Hier verspricht Renzi, der Regierung seines Parteifreundes Letta Beine zu machen. Doch sein Credo, „Ab morgen hat die Regierung das zu tun, was die PD (d. h. vor allem Renzi) will“, ist allzu simpel. Nicht nur weil die Zerrissenheit innerhalb der PD nach dieser Wahl nicht per Zauberstab auszulöschen ist, sondern weil der neue PD-Chef gerade in Sachen Wahlgesetz Bündnispartner auch außerhalb seiner Partei braucht, damit im Senat eine entsprechende Mehrheit zustande kommt.
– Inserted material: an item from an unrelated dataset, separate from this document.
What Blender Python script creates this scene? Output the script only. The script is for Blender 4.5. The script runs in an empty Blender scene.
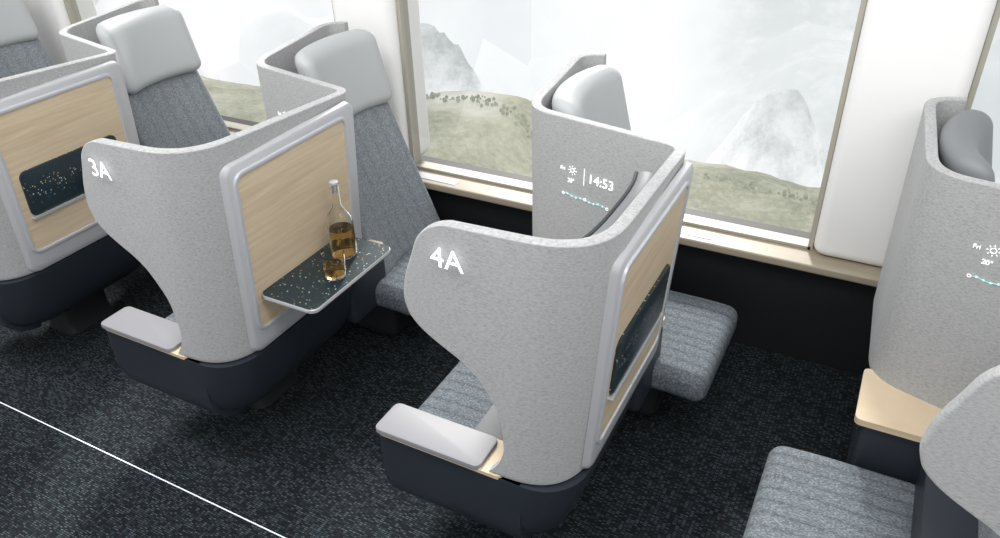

Doch die Positionen im politischen Spektrum – von links bis rechts über die Mitte – sind hier noch weit auseinander.
Überhaupt: Renzi und die Regierung. Ministerpräsident Letta hat zwar nach der Wahl zuversichtlich erklärt: „Matteo und ich werden als eine Mannschaft spielen“. Was hätte er auch sonst, klug wie er ist, sagen sollen? Doch nach einem harmonischen Mannschaftsspiel klingt es nicht gerade, wenn Matteo in den Saal ruft: „Schluss jetzt endlich mit den Mauscheleien! Schluss mit den großen Koalitionen!“. Die versammelten Anhänger waren gerade hier hellauf begeistert. Aber Ministerpräsident Letta, dem gegenwärtigen Chef einer großen Koalition, werden dabei die Ohren gewaltig geklingelt haben.